Olivine isn’t alone. On March 4, Zimbabwe suffered a severe internet and mobile network blackout. Investigations by the Postal and Telecommunications Regulatory Authority of Zimbabwe revealed that the country’s telecommunication firms had failed to pay foreign partners — in particular Huawei and ZTE from China, and Ericsson from Sweden — their dues for infrastructure maintenance and servicing. Econet Wireless Zimbabwe, the country’s biggest telecommunication company with 8.5 million active subscribers, owes Ericsson about $40 million that it is struggling to repay because it can’t access foreign exchange. Cement manufacturer PPC Zimbabwe in its interim financial results in September 2018 showed that it owed its parent firm, the South Africa–based PPC Ltd., $64.2 million that it wasn’t able to pay without foreign currency. It’s little surprise, then, that in the United Nations’ latest global happiness rankings, Zimbabwe dropped two places to 146 out of the 156 nations that were reviewed.

For sure, the Zimbabwean government is taking steps to improve access to foreign currency. In 2009, faced with hyperinflation of 79 billion percent, Zimbabwe had abandoned its currency and introduced a multicurrency mechanism in which the U.S. dollar became the favored means of payment. But with the dollar in short supply, inflation once again skyrocketed in recent months, and the new government went back to the local currency in February.

The government has also created an interbank foreign currency trading platform where the local currency, called the real-time gross settlement (RTGS) dollar, can be traded for U.S. dollars. The idea is to allow companies to source the U.S. dollar themselves, instead of needing to rely on banks and the RBZ. The central bank estimates this could bring the $1.74 billion from the informal economy into the mainstream. Initial signs suggest the approach is working, says RBZ Governor John Mangudya, who says there were $45 million in trades in the exchange’s first three weeks, while acknowledging his country is in transition “Rome was not built in a day,” he adds.

The RBZ introduced an official rate of RTGS $2.5 to U.S. $1 for the official market in February — it has since slipped to 3.05-to-1 — with the aim that it would eventually merge with the exchange rate on the parallel market. But the rate on the latter (4-to-1 in February) has also fallen. For all of Mangudya’s optimism, the CZI reported in March that “the interbank has not performed to the expected levels.”

Economists and analysts argue that while the creation of the interbank platform makes sense, the government has erred by adopting a currency without significant reserves to back it and by fixing an official exchange rate. Because most of the foreign currency is available only in the parallel economy, there’s little incentive for those holding that cash to sell it on the official exchange in return for a lower RTGS$ rate. What Zimbabwe needs is “price convergence or a more efficient price discovery mechanism,” says Persistence Gwanyanya, a financial analyst.

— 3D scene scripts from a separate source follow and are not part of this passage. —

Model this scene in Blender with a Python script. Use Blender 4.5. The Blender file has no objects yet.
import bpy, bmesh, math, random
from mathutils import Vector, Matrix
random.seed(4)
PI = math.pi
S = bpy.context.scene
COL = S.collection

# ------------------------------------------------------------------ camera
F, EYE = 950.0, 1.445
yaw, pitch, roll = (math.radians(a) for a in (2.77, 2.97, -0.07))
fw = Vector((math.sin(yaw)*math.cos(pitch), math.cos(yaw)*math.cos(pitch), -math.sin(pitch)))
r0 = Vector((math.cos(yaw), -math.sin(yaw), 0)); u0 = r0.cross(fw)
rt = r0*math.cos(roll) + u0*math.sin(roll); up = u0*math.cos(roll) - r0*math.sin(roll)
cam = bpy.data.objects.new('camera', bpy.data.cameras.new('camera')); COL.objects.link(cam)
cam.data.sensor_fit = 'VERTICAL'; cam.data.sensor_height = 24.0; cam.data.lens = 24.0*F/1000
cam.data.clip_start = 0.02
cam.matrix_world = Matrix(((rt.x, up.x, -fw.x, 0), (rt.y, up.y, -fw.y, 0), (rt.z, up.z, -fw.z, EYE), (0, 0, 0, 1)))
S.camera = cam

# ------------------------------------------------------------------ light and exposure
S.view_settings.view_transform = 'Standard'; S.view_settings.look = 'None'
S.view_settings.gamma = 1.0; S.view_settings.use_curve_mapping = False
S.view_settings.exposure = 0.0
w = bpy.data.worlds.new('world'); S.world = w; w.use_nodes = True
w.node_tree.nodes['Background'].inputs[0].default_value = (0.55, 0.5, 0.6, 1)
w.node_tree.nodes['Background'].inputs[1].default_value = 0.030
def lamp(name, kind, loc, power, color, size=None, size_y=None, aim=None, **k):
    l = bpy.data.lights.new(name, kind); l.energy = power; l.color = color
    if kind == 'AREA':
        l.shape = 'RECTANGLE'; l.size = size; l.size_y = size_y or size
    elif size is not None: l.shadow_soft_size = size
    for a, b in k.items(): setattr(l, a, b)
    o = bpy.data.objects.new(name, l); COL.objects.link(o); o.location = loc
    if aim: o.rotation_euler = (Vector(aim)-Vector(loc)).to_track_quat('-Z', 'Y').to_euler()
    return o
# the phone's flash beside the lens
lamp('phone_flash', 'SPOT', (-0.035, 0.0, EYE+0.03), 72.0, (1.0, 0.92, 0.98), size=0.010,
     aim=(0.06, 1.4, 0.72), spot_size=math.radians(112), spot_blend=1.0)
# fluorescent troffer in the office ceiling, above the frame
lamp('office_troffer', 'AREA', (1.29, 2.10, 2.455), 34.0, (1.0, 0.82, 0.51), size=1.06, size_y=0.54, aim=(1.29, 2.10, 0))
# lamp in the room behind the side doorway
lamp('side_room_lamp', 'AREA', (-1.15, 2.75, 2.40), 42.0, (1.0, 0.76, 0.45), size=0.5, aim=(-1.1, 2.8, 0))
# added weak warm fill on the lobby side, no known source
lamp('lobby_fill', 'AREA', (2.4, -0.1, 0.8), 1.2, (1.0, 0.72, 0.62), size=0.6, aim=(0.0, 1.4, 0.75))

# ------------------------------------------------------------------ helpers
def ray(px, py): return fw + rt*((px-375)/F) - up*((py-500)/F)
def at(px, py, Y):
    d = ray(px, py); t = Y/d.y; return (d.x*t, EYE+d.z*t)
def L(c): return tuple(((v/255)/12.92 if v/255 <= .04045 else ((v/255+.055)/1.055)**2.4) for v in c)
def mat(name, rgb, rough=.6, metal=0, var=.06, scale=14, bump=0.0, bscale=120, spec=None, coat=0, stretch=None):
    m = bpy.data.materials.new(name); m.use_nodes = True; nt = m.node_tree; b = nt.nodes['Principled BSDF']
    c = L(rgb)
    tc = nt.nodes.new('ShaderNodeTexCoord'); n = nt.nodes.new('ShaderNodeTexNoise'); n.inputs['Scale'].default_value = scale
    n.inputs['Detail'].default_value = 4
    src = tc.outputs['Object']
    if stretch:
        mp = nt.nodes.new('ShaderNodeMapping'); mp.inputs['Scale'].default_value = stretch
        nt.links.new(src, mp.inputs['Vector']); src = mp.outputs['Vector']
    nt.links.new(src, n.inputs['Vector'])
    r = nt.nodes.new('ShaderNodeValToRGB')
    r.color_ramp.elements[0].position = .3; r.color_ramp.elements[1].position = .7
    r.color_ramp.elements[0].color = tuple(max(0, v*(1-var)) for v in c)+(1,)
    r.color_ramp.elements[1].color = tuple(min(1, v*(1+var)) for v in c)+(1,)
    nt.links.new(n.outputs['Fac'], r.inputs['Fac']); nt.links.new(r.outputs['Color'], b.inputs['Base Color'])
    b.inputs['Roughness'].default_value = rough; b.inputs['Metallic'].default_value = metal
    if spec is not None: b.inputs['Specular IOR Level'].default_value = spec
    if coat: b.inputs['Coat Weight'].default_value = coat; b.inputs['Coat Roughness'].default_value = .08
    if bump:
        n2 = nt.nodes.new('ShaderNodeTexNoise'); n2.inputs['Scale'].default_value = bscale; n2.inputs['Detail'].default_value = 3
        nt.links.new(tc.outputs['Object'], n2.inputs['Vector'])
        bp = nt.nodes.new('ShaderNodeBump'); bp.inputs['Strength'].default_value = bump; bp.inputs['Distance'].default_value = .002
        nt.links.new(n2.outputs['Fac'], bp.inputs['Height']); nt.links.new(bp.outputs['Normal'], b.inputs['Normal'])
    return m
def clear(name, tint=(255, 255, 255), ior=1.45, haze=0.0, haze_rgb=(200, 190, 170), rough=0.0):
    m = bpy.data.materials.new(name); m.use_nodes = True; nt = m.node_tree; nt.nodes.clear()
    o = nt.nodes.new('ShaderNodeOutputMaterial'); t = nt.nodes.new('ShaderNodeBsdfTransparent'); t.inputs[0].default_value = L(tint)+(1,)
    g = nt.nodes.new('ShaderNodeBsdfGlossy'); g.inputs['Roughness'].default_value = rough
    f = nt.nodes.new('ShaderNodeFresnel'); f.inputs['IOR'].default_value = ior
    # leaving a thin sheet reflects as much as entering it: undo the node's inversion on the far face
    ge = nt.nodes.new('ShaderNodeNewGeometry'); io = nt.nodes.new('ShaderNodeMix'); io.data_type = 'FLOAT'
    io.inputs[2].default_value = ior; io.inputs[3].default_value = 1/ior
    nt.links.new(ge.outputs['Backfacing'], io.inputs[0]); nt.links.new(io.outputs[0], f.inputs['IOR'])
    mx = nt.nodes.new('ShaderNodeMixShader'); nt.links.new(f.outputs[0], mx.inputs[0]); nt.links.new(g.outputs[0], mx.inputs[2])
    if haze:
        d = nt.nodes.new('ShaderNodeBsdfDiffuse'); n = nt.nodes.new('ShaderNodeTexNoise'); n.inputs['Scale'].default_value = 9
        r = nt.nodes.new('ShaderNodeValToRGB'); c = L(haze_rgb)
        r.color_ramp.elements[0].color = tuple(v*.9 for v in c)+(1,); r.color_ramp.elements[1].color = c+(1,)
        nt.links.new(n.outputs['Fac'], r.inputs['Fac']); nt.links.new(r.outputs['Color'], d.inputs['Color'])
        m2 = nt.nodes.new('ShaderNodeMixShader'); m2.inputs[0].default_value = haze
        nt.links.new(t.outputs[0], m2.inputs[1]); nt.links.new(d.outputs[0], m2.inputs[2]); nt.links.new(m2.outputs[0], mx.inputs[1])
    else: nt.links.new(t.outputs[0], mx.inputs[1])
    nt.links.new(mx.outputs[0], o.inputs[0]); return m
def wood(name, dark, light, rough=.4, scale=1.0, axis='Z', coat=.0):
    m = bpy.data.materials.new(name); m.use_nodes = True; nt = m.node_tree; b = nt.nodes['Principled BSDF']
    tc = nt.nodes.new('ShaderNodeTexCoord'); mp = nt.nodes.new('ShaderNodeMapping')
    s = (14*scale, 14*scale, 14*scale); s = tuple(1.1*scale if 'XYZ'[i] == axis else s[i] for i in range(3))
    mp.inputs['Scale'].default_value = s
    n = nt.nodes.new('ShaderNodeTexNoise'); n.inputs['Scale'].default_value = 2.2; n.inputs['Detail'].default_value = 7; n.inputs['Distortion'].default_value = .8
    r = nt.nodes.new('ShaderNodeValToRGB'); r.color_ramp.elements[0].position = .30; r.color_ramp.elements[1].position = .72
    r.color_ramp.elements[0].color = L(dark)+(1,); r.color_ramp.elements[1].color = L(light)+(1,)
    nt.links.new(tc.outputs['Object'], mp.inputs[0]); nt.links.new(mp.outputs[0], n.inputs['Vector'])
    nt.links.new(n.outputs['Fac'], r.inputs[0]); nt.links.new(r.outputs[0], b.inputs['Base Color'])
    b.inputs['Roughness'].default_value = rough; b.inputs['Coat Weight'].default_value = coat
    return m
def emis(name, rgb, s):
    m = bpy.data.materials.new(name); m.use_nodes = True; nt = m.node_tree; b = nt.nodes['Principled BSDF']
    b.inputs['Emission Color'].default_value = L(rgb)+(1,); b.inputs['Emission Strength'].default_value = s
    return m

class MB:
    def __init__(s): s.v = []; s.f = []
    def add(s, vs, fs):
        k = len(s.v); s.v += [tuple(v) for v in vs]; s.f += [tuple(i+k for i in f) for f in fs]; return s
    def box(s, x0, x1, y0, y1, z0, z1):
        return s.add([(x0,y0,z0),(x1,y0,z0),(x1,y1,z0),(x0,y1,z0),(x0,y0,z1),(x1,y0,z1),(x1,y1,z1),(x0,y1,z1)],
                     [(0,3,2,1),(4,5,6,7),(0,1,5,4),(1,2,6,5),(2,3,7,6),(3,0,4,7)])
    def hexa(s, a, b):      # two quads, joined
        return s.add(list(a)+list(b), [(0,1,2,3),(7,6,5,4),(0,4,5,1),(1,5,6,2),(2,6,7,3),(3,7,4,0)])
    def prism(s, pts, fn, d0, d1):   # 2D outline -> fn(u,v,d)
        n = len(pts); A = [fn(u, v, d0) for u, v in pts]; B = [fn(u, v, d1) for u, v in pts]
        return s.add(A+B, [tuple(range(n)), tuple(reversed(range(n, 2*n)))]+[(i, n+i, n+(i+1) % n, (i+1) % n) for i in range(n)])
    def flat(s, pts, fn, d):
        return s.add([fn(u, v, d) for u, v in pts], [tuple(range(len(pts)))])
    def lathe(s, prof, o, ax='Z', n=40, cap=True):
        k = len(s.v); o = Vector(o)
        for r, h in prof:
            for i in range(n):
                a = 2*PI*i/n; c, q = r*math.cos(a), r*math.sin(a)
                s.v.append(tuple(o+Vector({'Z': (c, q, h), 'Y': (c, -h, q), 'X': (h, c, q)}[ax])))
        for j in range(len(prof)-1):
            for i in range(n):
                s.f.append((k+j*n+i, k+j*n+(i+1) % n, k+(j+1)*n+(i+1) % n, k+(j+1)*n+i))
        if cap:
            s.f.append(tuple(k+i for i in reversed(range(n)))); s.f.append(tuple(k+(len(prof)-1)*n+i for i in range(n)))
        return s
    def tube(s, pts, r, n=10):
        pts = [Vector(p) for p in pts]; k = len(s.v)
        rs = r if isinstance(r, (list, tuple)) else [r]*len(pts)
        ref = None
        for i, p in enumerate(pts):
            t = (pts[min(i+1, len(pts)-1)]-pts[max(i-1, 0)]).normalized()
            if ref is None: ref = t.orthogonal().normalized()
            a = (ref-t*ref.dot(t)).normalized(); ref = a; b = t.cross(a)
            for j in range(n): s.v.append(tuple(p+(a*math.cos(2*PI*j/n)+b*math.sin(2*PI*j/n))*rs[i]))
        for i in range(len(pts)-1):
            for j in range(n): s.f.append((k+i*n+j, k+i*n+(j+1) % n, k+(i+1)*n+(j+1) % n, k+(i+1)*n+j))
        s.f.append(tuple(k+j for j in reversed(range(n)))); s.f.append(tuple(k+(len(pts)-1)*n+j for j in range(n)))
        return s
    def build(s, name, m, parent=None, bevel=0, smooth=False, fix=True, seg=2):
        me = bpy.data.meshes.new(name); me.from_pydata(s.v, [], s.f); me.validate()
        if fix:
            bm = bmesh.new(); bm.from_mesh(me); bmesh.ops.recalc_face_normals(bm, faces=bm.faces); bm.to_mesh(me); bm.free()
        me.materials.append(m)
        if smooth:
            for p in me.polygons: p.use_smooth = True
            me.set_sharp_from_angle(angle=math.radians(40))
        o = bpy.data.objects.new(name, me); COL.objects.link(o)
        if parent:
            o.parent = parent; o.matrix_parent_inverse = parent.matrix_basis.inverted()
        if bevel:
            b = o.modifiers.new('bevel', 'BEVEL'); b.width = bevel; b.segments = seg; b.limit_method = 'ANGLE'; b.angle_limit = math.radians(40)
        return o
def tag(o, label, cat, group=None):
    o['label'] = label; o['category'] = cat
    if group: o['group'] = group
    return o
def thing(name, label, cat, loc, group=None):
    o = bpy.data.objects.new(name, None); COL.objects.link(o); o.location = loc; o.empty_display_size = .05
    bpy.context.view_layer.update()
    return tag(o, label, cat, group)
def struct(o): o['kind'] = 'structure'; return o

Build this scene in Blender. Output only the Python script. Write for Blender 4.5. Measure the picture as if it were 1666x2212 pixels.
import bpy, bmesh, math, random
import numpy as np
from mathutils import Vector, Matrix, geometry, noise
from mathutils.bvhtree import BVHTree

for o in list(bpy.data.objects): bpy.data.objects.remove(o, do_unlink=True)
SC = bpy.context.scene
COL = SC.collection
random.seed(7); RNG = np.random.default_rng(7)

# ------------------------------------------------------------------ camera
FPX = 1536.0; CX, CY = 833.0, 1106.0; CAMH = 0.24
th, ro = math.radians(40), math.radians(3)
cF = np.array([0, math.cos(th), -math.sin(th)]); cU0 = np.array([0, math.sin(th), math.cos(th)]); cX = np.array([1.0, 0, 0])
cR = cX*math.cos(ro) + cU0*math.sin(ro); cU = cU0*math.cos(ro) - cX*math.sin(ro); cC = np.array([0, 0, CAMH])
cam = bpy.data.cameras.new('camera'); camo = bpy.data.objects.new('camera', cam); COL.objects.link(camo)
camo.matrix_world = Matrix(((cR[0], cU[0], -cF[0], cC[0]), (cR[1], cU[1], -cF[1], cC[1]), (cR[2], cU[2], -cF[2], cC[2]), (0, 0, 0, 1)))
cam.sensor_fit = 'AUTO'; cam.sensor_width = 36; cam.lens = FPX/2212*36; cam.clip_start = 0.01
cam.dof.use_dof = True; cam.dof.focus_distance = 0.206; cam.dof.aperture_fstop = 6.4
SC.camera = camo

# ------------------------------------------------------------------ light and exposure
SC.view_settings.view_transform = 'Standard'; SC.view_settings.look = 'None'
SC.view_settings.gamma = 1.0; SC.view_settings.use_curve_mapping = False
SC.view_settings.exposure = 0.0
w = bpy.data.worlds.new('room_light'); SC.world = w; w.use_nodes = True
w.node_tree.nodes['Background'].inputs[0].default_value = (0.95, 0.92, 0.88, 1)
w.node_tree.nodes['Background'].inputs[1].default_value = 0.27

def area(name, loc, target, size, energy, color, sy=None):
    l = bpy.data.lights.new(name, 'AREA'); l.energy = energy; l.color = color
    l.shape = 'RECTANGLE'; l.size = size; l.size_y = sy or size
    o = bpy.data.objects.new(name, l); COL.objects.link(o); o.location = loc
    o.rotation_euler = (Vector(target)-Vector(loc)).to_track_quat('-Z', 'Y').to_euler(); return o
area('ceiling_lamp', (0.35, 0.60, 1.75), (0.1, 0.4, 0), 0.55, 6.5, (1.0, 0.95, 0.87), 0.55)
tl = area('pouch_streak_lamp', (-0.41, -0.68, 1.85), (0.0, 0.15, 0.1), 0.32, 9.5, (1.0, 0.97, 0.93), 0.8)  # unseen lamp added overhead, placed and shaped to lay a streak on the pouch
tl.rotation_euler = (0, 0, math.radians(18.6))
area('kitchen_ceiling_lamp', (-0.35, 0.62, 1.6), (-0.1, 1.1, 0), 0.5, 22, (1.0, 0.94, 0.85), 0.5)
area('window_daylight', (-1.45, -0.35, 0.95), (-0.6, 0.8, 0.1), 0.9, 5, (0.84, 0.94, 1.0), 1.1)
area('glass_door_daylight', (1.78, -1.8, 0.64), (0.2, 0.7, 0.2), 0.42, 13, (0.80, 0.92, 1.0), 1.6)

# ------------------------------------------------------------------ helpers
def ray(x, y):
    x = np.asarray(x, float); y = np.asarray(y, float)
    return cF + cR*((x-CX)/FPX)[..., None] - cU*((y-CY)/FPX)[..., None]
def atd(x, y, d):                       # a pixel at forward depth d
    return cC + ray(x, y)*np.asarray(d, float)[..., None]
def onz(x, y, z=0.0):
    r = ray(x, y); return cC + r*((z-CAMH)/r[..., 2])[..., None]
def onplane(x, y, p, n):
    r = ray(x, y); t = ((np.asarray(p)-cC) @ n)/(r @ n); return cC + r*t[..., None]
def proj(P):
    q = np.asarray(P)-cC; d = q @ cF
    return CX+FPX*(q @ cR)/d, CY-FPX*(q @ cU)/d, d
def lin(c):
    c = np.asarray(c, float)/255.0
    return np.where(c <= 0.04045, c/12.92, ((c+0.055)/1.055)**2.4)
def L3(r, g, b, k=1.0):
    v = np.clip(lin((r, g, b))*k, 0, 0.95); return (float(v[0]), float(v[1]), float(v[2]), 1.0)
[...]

These errors, suggests Kanyenze, are the outcome of the Mnangagwa government “rushing with policy after policy,” often “without even national dialogue.” Allowing the market to freely set the exchange rate would at least partly solve the problem. Relinquishing such control won’t come easy to Mnangagwa at a time he’s trying to establish his authority. At stake is the future of Zimbabwe’s economy — and his own legacy.